*THE EXERCISE*. Retype the material word for word.
^^^^
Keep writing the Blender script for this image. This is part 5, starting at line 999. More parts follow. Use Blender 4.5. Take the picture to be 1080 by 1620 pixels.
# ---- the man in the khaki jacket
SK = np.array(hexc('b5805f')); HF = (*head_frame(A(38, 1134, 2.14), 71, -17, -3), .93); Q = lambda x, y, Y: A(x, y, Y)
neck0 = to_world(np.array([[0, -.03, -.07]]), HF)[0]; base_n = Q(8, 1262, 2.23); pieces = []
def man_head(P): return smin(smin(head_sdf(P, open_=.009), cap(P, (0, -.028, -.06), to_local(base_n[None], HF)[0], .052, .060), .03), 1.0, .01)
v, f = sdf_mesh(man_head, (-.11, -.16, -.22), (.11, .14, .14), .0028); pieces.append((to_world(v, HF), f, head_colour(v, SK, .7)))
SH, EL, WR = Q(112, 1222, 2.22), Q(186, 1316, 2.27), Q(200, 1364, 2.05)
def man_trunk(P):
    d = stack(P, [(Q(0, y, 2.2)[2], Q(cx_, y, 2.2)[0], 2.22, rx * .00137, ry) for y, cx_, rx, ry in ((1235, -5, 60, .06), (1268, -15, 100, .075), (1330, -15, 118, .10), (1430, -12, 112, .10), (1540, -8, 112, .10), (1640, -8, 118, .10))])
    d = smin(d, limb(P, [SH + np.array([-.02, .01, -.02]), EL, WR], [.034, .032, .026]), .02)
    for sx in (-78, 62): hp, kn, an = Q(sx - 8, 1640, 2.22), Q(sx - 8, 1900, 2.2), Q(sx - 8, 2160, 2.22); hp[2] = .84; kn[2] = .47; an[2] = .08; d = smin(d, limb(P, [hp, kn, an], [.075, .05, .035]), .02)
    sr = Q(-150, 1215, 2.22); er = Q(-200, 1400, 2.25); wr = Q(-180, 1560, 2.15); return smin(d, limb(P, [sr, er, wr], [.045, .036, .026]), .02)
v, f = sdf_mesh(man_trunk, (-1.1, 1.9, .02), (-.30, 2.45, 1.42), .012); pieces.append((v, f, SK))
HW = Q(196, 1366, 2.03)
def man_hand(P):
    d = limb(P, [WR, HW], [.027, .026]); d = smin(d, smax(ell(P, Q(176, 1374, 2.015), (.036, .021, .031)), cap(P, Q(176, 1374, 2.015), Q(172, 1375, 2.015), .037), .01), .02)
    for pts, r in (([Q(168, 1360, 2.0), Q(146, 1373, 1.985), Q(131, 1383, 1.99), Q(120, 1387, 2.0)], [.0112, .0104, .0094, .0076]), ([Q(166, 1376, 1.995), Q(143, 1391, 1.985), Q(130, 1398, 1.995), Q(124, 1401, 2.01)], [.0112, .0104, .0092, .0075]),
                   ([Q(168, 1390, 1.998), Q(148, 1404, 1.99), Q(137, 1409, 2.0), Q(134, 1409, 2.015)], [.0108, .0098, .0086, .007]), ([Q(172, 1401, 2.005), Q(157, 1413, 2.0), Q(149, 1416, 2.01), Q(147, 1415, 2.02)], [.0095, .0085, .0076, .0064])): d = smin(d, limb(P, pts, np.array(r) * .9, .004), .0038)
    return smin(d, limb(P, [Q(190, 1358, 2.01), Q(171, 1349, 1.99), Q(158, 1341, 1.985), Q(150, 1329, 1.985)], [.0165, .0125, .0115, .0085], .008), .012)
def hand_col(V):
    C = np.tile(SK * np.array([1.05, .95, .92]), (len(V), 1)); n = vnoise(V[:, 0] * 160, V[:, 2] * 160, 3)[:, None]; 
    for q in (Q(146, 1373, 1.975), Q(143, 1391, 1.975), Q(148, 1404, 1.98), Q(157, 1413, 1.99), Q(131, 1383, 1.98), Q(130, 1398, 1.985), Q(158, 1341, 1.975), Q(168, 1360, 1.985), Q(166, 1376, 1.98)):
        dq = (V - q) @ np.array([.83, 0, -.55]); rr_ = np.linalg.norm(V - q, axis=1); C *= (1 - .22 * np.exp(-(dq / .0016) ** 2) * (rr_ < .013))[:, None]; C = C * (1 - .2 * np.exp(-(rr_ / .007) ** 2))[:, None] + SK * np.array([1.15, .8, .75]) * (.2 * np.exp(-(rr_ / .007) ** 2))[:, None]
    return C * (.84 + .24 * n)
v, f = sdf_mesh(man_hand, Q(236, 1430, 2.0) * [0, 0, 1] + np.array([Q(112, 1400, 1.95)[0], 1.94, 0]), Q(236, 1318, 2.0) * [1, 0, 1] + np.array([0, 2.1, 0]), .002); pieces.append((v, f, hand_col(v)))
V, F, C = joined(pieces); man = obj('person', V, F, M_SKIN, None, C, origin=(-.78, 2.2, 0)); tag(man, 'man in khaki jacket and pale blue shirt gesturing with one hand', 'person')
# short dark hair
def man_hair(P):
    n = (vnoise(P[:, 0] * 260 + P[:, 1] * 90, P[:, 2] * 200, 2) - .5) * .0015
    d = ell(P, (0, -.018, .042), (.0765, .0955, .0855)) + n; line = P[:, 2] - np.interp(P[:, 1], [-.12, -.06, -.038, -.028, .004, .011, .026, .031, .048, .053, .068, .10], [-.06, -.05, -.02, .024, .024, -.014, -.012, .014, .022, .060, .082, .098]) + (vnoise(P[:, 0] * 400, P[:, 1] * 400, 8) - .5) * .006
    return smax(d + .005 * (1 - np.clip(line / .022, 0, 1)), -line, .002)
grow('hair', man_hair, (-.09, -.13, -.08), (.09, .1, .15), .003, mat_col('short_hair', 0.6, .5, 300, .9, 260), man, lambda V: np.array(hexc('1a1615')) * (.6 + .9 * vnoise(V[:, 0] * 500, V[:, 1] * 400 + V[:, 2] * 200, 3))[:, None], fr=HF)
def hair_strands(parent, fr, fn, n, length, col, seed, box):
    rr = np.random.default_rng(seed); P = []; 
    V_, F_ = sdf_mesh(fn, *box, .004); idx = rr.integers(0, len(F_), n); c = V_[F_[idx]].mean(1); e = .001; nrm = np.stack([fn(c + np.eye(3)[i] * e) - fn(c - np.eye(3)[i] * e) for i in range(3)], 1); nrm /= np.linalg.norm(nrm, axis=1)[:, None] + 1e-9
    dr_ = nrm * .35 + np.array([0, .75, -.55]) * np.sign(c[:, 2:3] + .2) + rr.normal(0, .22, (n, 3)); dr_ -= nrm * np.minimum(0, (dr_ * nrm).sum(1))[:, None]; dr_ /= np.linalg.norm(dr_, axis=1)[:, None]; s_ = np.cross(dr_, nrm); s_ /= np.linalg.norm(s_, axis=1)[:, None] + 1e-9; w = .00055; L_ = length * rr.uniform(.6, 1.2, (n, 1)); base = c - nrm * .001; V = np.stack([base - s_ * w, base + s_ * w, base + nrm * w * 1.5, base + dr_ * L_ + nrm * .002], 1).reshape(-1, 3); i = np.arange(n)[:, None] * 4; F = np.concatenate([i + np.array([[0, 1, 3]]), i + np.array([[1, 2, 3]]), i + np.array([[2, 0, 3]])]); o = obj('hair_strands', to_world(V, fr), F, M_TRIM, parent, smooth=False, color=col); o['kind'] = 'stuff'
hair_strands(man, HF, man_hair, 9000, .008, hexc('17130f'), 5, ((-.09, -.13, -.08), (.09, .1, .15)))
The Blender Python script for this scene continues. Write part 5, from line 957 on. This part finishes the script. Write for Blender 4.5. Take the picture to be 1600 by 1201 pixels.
^^^^
*WRITTEN REPLY*.
Keep writing the Blender script for this image. This is part 5, starting at line 999. More parts follow. Use Blender 4.5. Take the picture to be 1080 by 1620 pixels.
# ---- the man in the khaki jacket
SK = np.array(hexc('b5805f')); HF = (*head_frame(A(38, 1134, 2.14), 71, -17, -3), .93); Q = lambda x, y, Y: A(x, y, Y)
neck0 = to_world(np.array([[0, -.03, -.07]]), HF)[0]; base_n = Q(8, 1262, 2.23); pieces = []
def man_head(P): return smin(smin(head_sdf(P, open_=.009), cap(P, (0, -.028, -.06), to_local(base_n[None], HF)[0], .052, .060), .03), 1.0, .01)
v, f = sdf_mesh(man_head, (-.11, -.16, -.22), (.11, .14, .14), .0028); pieces.append((to_world(v, HF), f, head_colour(v, SK, .7)))
SH, EL, WR = Q(112, 1222, 2.22), Q(186, 1316, 2.27), Q(200, 1364, 2.05)
def man_trunk(P):
    d = stack(P, [(Q(0, y, 2.2)[2], Q(cx_, y, 2.2)[0], 2.22, rx * .00137, ry) for y, cx_, rx, ry in ((1235, -5, 60, .06), (1268, -15, 100, .075), (1330, -15, 118, .10), (1430, -12, 112, .10), (1540, -8, 112, .10), (1640, -8, 118, .10))])
    d = smin(d, limb(P, [SH + np.array([-.02, .01, -.02]), EL, WR], [.034, .032, .026]), .02)
    for sx in (-78, 62): hp, kn, an = Q(sx - 8, 1640, 2.22), Q(sx - 8, 1900, 2.2), Q(sx - 8, 2160, 2.22); hp[2] = .84; kn[2] = .47; an[2] = .08; d = smin(d, limb(P, [hp, kn, an], [.075, .05, .035]), .02)
    sr = Q(-150, 1215, 2.22); er = Q(-200, 1400, 2.25); wr = Q(-180, 1560, 2.15); return smin(d, limb(P, [sr, er, wr], [.045, .036, .026]), .02)
v, f = sdf_mesh(man_trunk, (-1.1, 1.9, .02), (-.30, 2.45, 1.42), .012); pieces.append((v, f, SK))
HW = Q(196, 1366, 2.03)
def man_hand(P):
    d = limb(P, [WR, HW], [.027, .026]); d = smin(d, smax(ell(P, Q(176, 1374, 2.015), (.036, .021, .031)), cap(P, Q(176, 1374, 2.015), Q(172, 1375, 2.015), .037), .01), .02)
    for pts, r in (([Q(168, 1360, 2.0), Q(146, 1373, 1.985), Q(131, 1383, 1.99), Q(120, 1387, 2.0)], [.0112, .0104, .0094, .0076]), ([Q(166, 1376, 1.995), Q(143, 1391, 1.985), Q(130, 1398, 1.995), Q(124, 1401, 2.01)], [.0112, .0104, .0092, .0075]),
                   ([Q(168, 1390, 1.998), Q(148, 1404, 1.99), Q(137, 1409, 2.0), Q(134, 1409, 2.015)], [.0108, .0098, .0086, .007]), ([Q(172, 1401, 2.005), Q(157, 1413, 2.0), Q(149, 1416, 2.01), Q(147, 1415, 2.02)], [.0095, .0085, .0076, .0064])): d = smin(d, limb(P, pts, np.array(r) * .9, .004), .0038)
    return smin(d, limb(P, [Q(190, 1358, 2.01), Q(171, 1349, 1.99), Q(158, 1341, 1.985), Q(150, 1329, 1.985)], [.0165, .0125, .0115, .0085], .008), .012)
def hand_col(V):
    C = np.tile(SK * np.array([1.05, .95, .92]), (len(V), 1)); n = vnoise(V[:, 0] * 160, V[:, 2] * 160, 3)[:, None]; 
    for q in (Q(146, 1373, 1.975), Q(143, 1391, 1.975), Q(148, 1404, 1.98), Q(157, 1413, 1.99), Q(131, 1383, 1.98), Q(130, 1398, 1.985), Q(158, 1341, 1.975), Q(168, 1360, 1.985), Q(166, 1376, 1.98)):
        dq = (V - q) @ np.array([.83, 0, -.55]); rr_ = np.linalg.norm(V - q, axis=1); C *= (1 - .22 * np.exp(-(dq / .0016) ** 2) * (rr_ < .013))[:, None]; C = C * (1 - .2 * np.exp(-(rr_ / .007) ** 2))[:, None] + SK * np.array([1.15, .8, .75]) * (.2 * np.exp(-(rr_ / .007) ** 2))[:, None]
    return C * (.84 + .24 * n)
v, f = sdf_mesh(man_hand, Q(236, 1430, 2.0) * [0, 0, 1] + np.array([Q(112, 1400, 1.95)[0], 1.94, 0]), Q(236, 1318, 2.0) * [1, 0, 1] + np.array([0, 2.1, 0]), .002); pieces.append((v, f, hand_col(v)))
V, F, C = joined(pieces); man = obj('person', V, F, M_SKIN, None, C, origin=(-.78, 2.2, 0)); tag(man, 'man in khaki jacket and pale blue shirt gesturing with one hand', 'person')
# short dark hair
def man_hair(P):
    n = (vnoise(P[:, 0] * 260 + P[:, 1] * 90, P[:, 2] * 200, 2) - .5) * .0015
    d = ell(P, (0, -.018, .042), (.0765, .0955, .0855)) + n; line = P[:, 2] - np.interp(P[:, 1], [-.12, -.06, -.038, -.028, .004, .011, .026, .031, .048, .053, .068, .10], [-.06, -.05, -.02, .024, .024, -.014, -.012, .014, .022, .060, .082, .098]) + (vnoise(P[:, 0] * 400, P[:, 1] * 400, 8) - .5) * .006
    return smax(d + .005 * (1 - np.clip(line / .022, 0, 1)), -line, .002)
grow('hair', man_hair, (-.09, -.13, -.08), (.09, .1, .15), .003, mat_col('short_hair', 0.6, .5, 300, .9, 260), man, lambda V: np.array(hexc('1a1615')) * (.6 + .9 * vnoise(V[:, 0] * 500, V[:, 1] * 400 + V[:, 2] * 200, 3))[:, None], fr=HF)
def hair_strands(parent, fr, fn, n, length, col, seed, box):
    rr = np.random.default_rng(seed); P = []; 
    V_, F_ = sdf_mesh(fn, *box, .004); idx = rr.integers(0, len(F_), n); c = V_[F_[idx]].mean(1); e = .001; nrm = np.stack([fn(c + np.eye(3)[i] * e) - fn(c - np.eye(3)[i] * e) for i in range(3)], 1); nrm /= np.linalg.norm(nrm, axis=1)[:, None] + 1e-9
    dr_ = nrm * .35 + np.array([0, .75, -.55]) * np.sign(c[:, 2:3] + .2) + rr.normal(0, .22, (n, 3)); dr_ -= nrm * np.minimum(0, (dr_ * nrm).sum(1))[:, None]; dr_ /= np.linalg.norm(dr_, axis=1)[:, None]; s_ = np.cross(dr_, nrm); s_ /= np.linalg.norm(s_, axis=1)[:, None] + 1e-9; w = .00055; L_ = length * rr.uniform(.6, 1.2, (n, 1)); base = c - nrm * .001; V = np.stack([base - s_ * w, base + s_ * w, base + nrm * w * 1.5, base + dr_ * L_ + nrm * .002], 1).reshape(-1, 3); i = np.arange(n)[:, None] * 4; F = np.concatenate([i + np.array([[0, 1, 3]]), i + np.array([[1, 2, 3]]), i + np.array([[2, 0, 3]])]); o = obj('hair_strands', to_world(V, fr), F, M_TRIM, parent, smooth=False, color=col); o['kind'] = 'stuff'
hair_strands(man, HF, man_hair, 9000, .008, hexc('17130f'), 5, ((-.09, -.13, -.08), (.09, .1, .15)))
The Blender Python script for this scene continues. Write part 5, from line 957 on. This part finishes the script. Write for Blender 4.5. Take the picture to be 1600 by 1201 pixels.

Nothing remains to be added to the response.